I moved to 285# (93% of 1RM) for the next attempt. With my feet a bit closer together, this felt more stable. I got stalled 2/3rds of the way up and realized that I was fighting myself again. When the weights get upwards of 90% of my 1RM I have a habit of using a death grip on the bar. The result is while my legs and hips are driving up, my hands and arms are actually pulling down! Totally counterproductive. When I realized this, I was able to relax my grip some and use my entire body to drive upwards. I was finally able to stand the lift up.

With a solid lift established, I tried to apply Rachel’s logic and go for a PR lift. I loaded 310# on the bar, prepared myself mentally and took a shot.

I never stood a chance. As Coach Erin said afterward “it looked like you were about to hit terminal velocity.” She’s absolutely right! The weight drove me straight to the floor. Thank goodness Rachel and Erin had planned ahead and set up the safety bars for all of us. When I felt my butt pinned firmly against the backs of my calves, I knew the lift was lost. I bailed allowing the bar to slip off onto the safety bar and slipped out from under it.

Press — warm ups for this lift were pretty efficient, 3 reps at 95# and 115# respectively, then straight into the 1RM attempts.

My current 1RM for this is 145#, set back in July. I was sure that I should be able to improve on that, but wasn’t sure how much.

First attempt at 135# went smoothly. I think I got forward on my feet a bit, but nothing too severe.

Second attempt – moved up to 165#. This was a much tougher lift. I stalled a bit overhead, but was able to drive it up and lock it out. So that was a 20# PR. Not bad for a lift that doesn’t get practiced too frequently.

Third attempt – There was nothing to lose, so I added 10# pounds to the bar and made an attempt at 175#. Failed it miserably. The take away lesson from this lift is that I need a new cue for the strict press to prevent myself from dipping and driving like a push press.

We practice the push press far more frequently and at this weight I knew I would be tempted to dip and drive with my legs and hips. So after removing the bar from the rack, I stood there telling myself, “Don’t dip. Don’t dip. Don’t dip.” This meant the last word through my brain before setting my body in motion was, “dip,” and that’s exactly what I did!

As soon as my knees buckled, I called out loud, “NO!” Because I was already in motion, I pushed up on the bar slightly, but I’m not sure it even cleared my lips. I re-racked the bar on the pull up rig and walked away. I was disappointed, but kind of amused at how I tricked myself. In discussing it later with Rachel, she offered that Coach Stew uses the cue, “big breath,” to set himself up to initiate this lift. I may have to try that next time.

Still with a 20#PR in my pocket, I was feeling pretty good about the morning. Then I did some quick math.  285 + 165 = 450. To hit my goal of 800 on the day, I would need a 350# Deadlift. This could be close.

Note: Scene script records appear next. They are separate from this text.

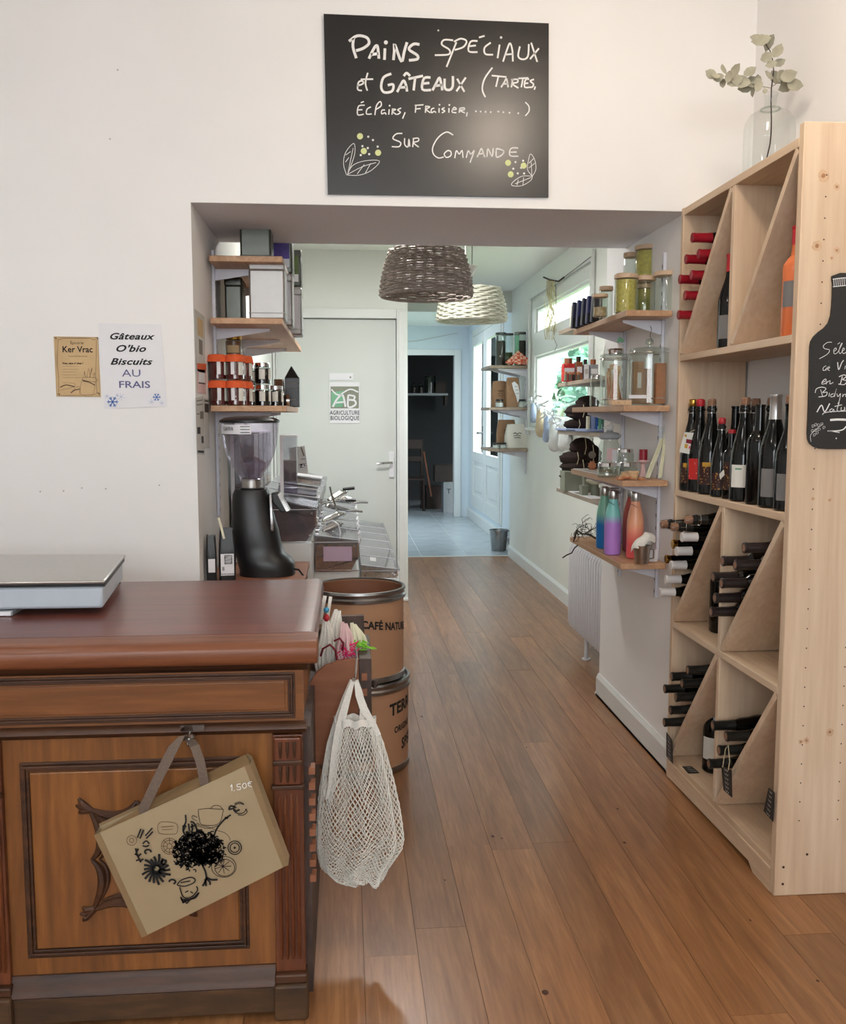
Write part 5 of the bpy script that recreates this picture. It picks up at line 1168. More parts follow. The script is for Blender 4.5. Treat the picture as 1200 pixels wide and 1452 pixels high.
sack('foil_bag','crumpled silver foil pack beside the black pouch',V(at(396,577,Y=4.2).x,4.22,zj),.05,.05,.12,'chrome',seed=3,top=.1,cat='pack')
jl=thing('lying_jar','glass jar with silver lid lying beside the black pouch','jar',tuple(at(400,570,Y=4.06)))
q=at(400,571,Y=4.04); MB().cyl((q.x-.02,4.05,zj+.026),(q.x+.02,4.05,zj+.026),.025,n=16).obj('jar_glass','jamd',jl); MB().cyl((q.x+.02,4.05,zj+.026),(q.x+.032,4.05,zj+.026),.026,n=16).obj('lid','chrome',jl)
# papers on the left reveal
def leafpaper(label,pts,mat,bits,name='pinned_paper',cat='paper'):
    t=thing(name,label,cat,tuple(at(*pts[0],X=-.5185)))
    P=[at(u,v,X=-.5185) for u,v in pts]; MB().prism(P,(.0008,0,0)).obj('sheet',mat,t,smooth=False)
    for (a0,a1,b0,b1,mm) in bits:
        q=[]
        for (a,b) in ((a0,b0),(a1,b0),(a1,b1),(a0,b1)): q.append(P[0]*(1-a)*(1-b)+P[1]*a*(1-b)+P[2]*a*b+P[3]*(1-a)*b+V(.0012,0,0))
        MB().add(q,[(0,1,2,3)]).obj('printed_patch',mm,t,smooth=False,recalc=False)
    return t
leafpaper('topmost paper on left reveal with faint flower drawing',[(276,438),(290,449),(291,530),(279,526)],'papergrey',[(.2,.8,.1,.4,'kraft'),(.3,.7,.45,.7,'inkg')])
leafpaper('pinkish printed flyer pinned on the left reveal',[(279,515),(292,516),(292,559),(280,557)],'pinkp',[(0,1,0,.2,'orangecloth'),(.15,.85,.3,.62,'paper'),(.1,.9,.64,.68,'ink')])
leafpaper('grey newspaper page pinned lowest on the left reveal',[(277,564),(288,562),(290,645),(279,644)],'papergrey',[(.5,.95,.25,.38,'inkg'),(.1,.5,.52,.64,'ink'),(.6,.9,.68,.8,'ink'),(.1,.9,.93,.97,'ink'),(.1,.9,.05,.07,'inkg'),(.1,.9,.12,.14,'inkg'),(.1,.45,.28,.30,'inkg')])
leafpaper('narrow newspaper strip right of the grey page on reveal',[(289,565),(296,566),(297,635),(290,634)],'papergrey',[(.1,.9,.1,.28,'boxdk'),(.1,.9,.03,.06,'ink')])
# side table carrying grinder and coffee bags
st=thing('side_table','low brown wooden table behind the counter carrying the grinder','table',(-.34,3.58,0))
MB().box(-.515,-.155,3.37,3.86,.728,.752).obj('table_top','binwood',st,bevel=.003)
for (x,y) in ((-.495,3.40),(-.18,3.40),(-.495,3.83),(-.18,3.83)): MB().box(x-.018,x+.018,y-.018,y+.018,0,.728).obj('leg','binwood',st,bevel=.002)
def shaped(rows,mat,name,parent,n=30,e=.8):
    """rows: (z, cx, cy, rx, ry) rings"""
    m=MB(); 
    def sq(c): return math.copysign(abs(c)**e,c)
    for (z,cx,cy,rx,ry) in rows:
        for i in range(n): a=2*PI*i/n; m.v.append((cx+sq(math.cos(a))*rx,cy+sq(math.sin(a))*ry,z))
    for k in range(len(rows)-1):
        for i in range(n): j=(i+1)%n; m.f.append((k*n+i,k*n+j,(k+1)*n+j,(k+1)*n+i))
    m.f.append(tuple(range(n))[::-1]); L=len(rows)-1; m.f.append(tuple(L*n+i for i in range(n)))
    return m.obj(name,mat,parent,ang=50)
YG=3.56; gx=lambda u,v:at(u,v,Y=YG).x; gz=lambda v:at(355,v,Y=YG).z
gr=thing('coffee_grinder','black electric coffee grinder with clear bean hopper','coffee grinder',(gx(365,760),YG,.752))
def row(v,l,r,k=.9): a=gx(l,v);b=gx(r,v); return (gz(v),(a+b)/2,YG,(b-a)/2,(b-a)/2*k)
rows=[(.7525,gx(378,820),YG,(gx(417,812)-gx(340,812))/2,.10)]+[row(v,l,r) for v,l,r in ((806,340,419),(798,338,418),(790,336,412),(783,333,403),(770,330,399),(750,328,395),(730,329,389),(712,329,384),(700,330,382),(694,333,380))]
rows[0]=(.7525,rows[1][1],YG,rows[1][3],rows[1][4])
shaped(rows,'black','grinder_body',gr)
MB().lathe([(.044,0),(.046,.004),(.046,.010),(.03,.012),(0,.012)],(gx(358,692),YG,gz(695)),n=24).obj('collar_ring','black',gr)
MB().lathe([(.036,0),(.036,.034),(.033,.036)],(gx(357,690),YG,gz(692)),n=24).obj('steel_collar','steel',gr,recalc=False)
hx=gx(355,640)
hp=[]
for v,r in ((681,14),(672,18),(660,26),(645,33),(630,37),(615,39),(604,40),(597,40)): hp.append((r/FPX*YG*1.0,gz(v)))
MB().lathe(hp,(gx(355,640),YG,0),n=32).obj('hopper','hopper',gr,recalc=False)
MB().lathe([(.10,gz(600)),(.112,gz(599)),(.112,gz(596)),(.095,gz(592.5)),(.05,gz(590)),(0,gz(589.5))],(hx,YG,0),n=32).obj('hopper_lid','black',gr)
shaped([(gz(679),hx,YG,.02,.02),(gz(664),hx,YG,.055,.055),(gz(656),hx,YG,.058,.058),(gz(644),hx+.0,YG,.004,.004)],'hopper','feed_cone',gr,n=6,e=1)
# hopper band label, curved
a0=-PI/2-1.25
R=.1085
MB().lathe([(R,gz(615)),(R,gz(602))],(hx,YG,0),n=16,a0=-PI/2-1.15,a1=-PI/2+.15).obj('hopper_label','paper',gr,recalc=False)
def bent(s,size,a0,z,mat,R,c,parent,bold=0,xs=1):
    cu=bpy.data.curves.new('t','FONT'); cu.body=s; cu.size=size; cu.offset=bold; cu.align_y='CENTER'; cu.resolution_u=2
    ob=bpy.data.objects.new('t',cu); me=bpy.data.meshes.new_from_object(ob); bpy.data.objects.remove(ob)
    vs=[(c[0]+R*math.cos(a0+v.co.x*xs/R),c[1]+R*math.sin(a0+v.co.x*xs/R),z+v.co.y) for v in me.vertices]; fs=[tuple(p.vertices) for p in me.polygons]; bpy.data.meshes.remove(me)
    return MB().add(vs,fs).obj('lettering',mat,parent,smooth=False,recalc=False)
bent('KAHWA',.022,-PI/2-.95,gz(608),'ink',R+.001,(hx,YG),gr,bold=.0003,xs=.62)
for k in range(3): MB().lathe([(R+.001,gz(613-4*k)),(R+.001,gz(612-4*k))],(hx,YG,0),n=8,a0=-PI/2-.22,a1=-PI/2+.10).obj('label_line','ink',gr,recalc=False)
MB().lathe([(R+.001,gz(616)),(R+.001,gz(615))],(hx,YG,0),n=12,a0=-PI/2-1.15,a1=-PI/2-.3).obj('label_line','ink',gr,recalc=False)
# spout and switch plate on the right
s0=at(383,705,Y=YG-.02); s1=at(398,712,Y=YG-.03)
MB().prism([at(384,700,Y=YG-.03),at(396,698,Y=YG-.03),at(411,725,Y=YG-.03),at(399,727,Y=YG-.03),at(386,712,Y=YG-.03)],(0,.06,0)).obj('spout','black',gr,bevel=.004)
MB().prism([at(393,701,Y=YG-.032),at(397,699,Y=YG-.032),at(411,724,Y=YG-.032),at(406,726,Y=YG-.032)],(0,.055,0)).obj('spout_lip','chrome',gr,bevel=.001)
MB().prism([at(382,702,Y=YG-.062),at(385,702,Y=YG-.062),at(388,753,Y=YG-.062),at(384,753,Y=YG-.062)],(0,.02,0)).obj('guide_strip','chrome',gr,bevel=.001)
MB().tube([at(412,806,Y=YG-.03),at(424,808,Y=YG-.03),at(430,816,Y=YG-.05),at(432,824,Y=YG-.05)],.004,6).obj('power_cord','black',gr)
# coffee bags
sack('coffee_bag','black and white coffee bag with printed crest beside the grinder',V(at(322,822,Y=3.42).x,3.44,.753),.058,.045,.19,'black',lab=[(-.42,.40,.10,.52,'paper'),(-.2,.3,.32,.50,'ink'),(-.12,.22,.34,.48,'paper'),(-.4,.4,.12,.14,'ink'),(-.33,-.2,.2,.27,'ink')],seed=4,rz=.15)
sack('coffee_bag','narrow black coffee bag with white label against the reveal',V(at(300,822,Y=3.42).x,3.43,.753),.035,.05,.165,'black',lab=[(-.3,.4,.2,.5,'paper')],seed=5,rz=.1)
t=thing('bag_clip','pale clip standing up from coffee bags','clip',tuple(at(313,745,Y=3.43)))
MB().strap([at(310,734,Y=3.42),at(314,748,Y=3.42),at(318,764,Y=3.42)],.008,.004,(1,0,0)).obj('clip_arm','cream',t)
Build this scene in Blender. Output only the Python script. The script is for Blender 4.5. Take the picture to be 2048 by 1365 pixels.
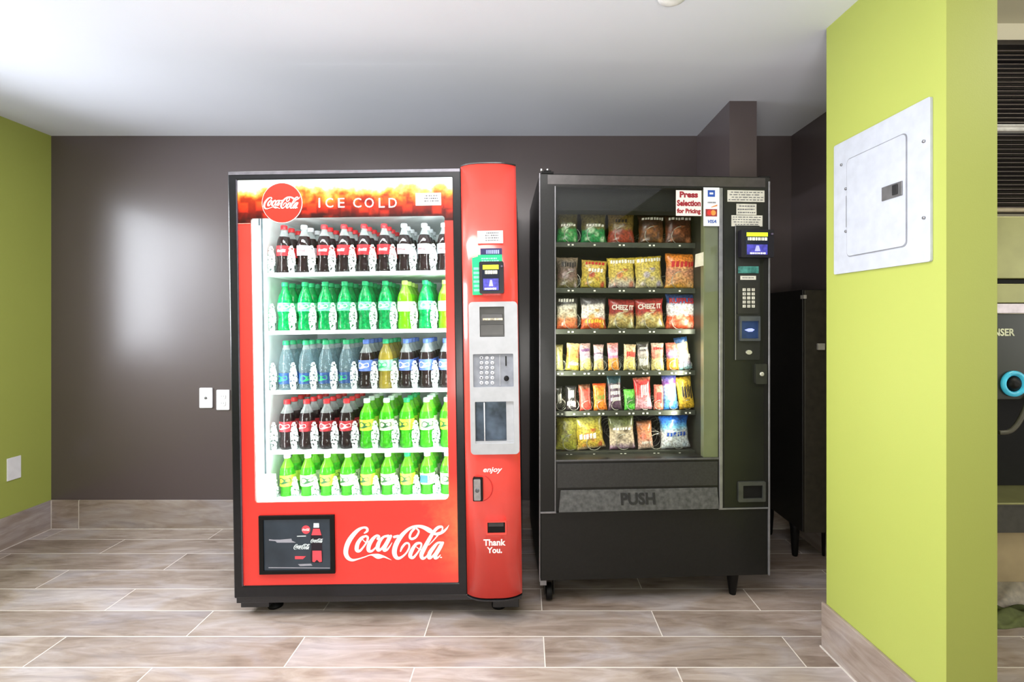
import bpy, bmesh, math, random
from mathutils import Vector, Matrix
random.seed(7)
PI = math.pi
scn = bpy.context.scene
for o in list(bpy.data.objects): bpy.data.objects.remove(o)
COL = scn.collection

# ---------------------------------------------------------------- camera, world, lights, exposure
F, VX, VY, CH = 960.0, 1050.0, 642.0, 1.2          # focal length in px, vanishing point, eye height
cd = bpy.data.cameras.new('camera'); cam = bpy.data.objects.new('camera', cd); COL.objects.link(cam)
cam.location = (0, 0, CH); cam.rotation_euler = (PI/2, 0, 0)
cd.sensor_width = 36; cd.lens = F/2048*36
cd.shift_x = -(VX-1024)/2048; cd.shift_y = -(682.5-VY)/2048
cd.clip_start = .02
scn.camera = cam
scn.view_settings.view_transform = 'Standard'; scn.view_settings.look = 'None'
scn.view_settings.gamma = 1; scn.view_settings.use_curve_mapping = False
scn.view_settings.exposure = 0.0
w = bpy.data.worlds.new('world'); scn.world = w; w.use_nodes = True
w.node_tree.nodes['Background'].inputs[0].default_value = (.85, .92, 1, 1)
w.node_tree.nodes['Background'].inputs[1].default_value = 1.0

def area(name, loc, target, sx, sy, power, color=(1, 1, 1), parent=None, spread=PI):
    ld = bpy.data.lights.new(name, 'AREA'); ld.shape = 'RECTANGLE'; ld.size = sx; ld.size_y = sy
    ld.energy = power; ld.color = color; ld.spread = spread
    o = bpy.data.objects.new(name, ld); COL.objects.link(o); o.location = loc
    d = Vector(target) - Vector(loc); o.rotation_euler = d.to_track_quat('-Z', 'Y').to_euler()
    if parent: o.parent = parent
    return o
area('window_daylight', (-3.1, 1.77, 1.50), (0, 1.77, .3), 1.1, 1.1, 78, (.88, .93, 1), None, 2.5)
area('left_wall_fill', (-2.7, -.05, 1.2), (0, .2, .9), 1.5, 1.2, 5, (.92, .95, 1), None, 2.3)  # added fill in front of the solid left wall, no window here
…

Deadlift — My current 1RM is 375#. 350# or (93% of 1RM) should have been attainable, so I was feeling confident. But after the effort of the other lifts, I wasn’t certain how things would play out.

I did warm ups of 275 and 315#’s 2 reps of each. I decided that I was going to be somewhat aggressive and hit my goal on the first lift. So I loaded the bar to 355#. It was not an easy lift, but neither was a true max effort. Most importantly, it was successful!

So the total so far was 805#!

I made two attempts at a PR of 385#, but barely got the bar off the floor. I’d exceeded my overall goal for the day. I’d PR’d one lift. My head wasn’t truly into those last two lifts. Partly, I felt that same muscle just north of my right butt cheek start to knot and as soon as I felt that twinge I bailed. You could make the case that I left weight on the table for the CF Total by not attempting something like 365 or 375, but I really wasn’t too concerned about that.

All in all, it felt like a successful morning. I’m really looking forward to seeing what’s on the schedule for Friday.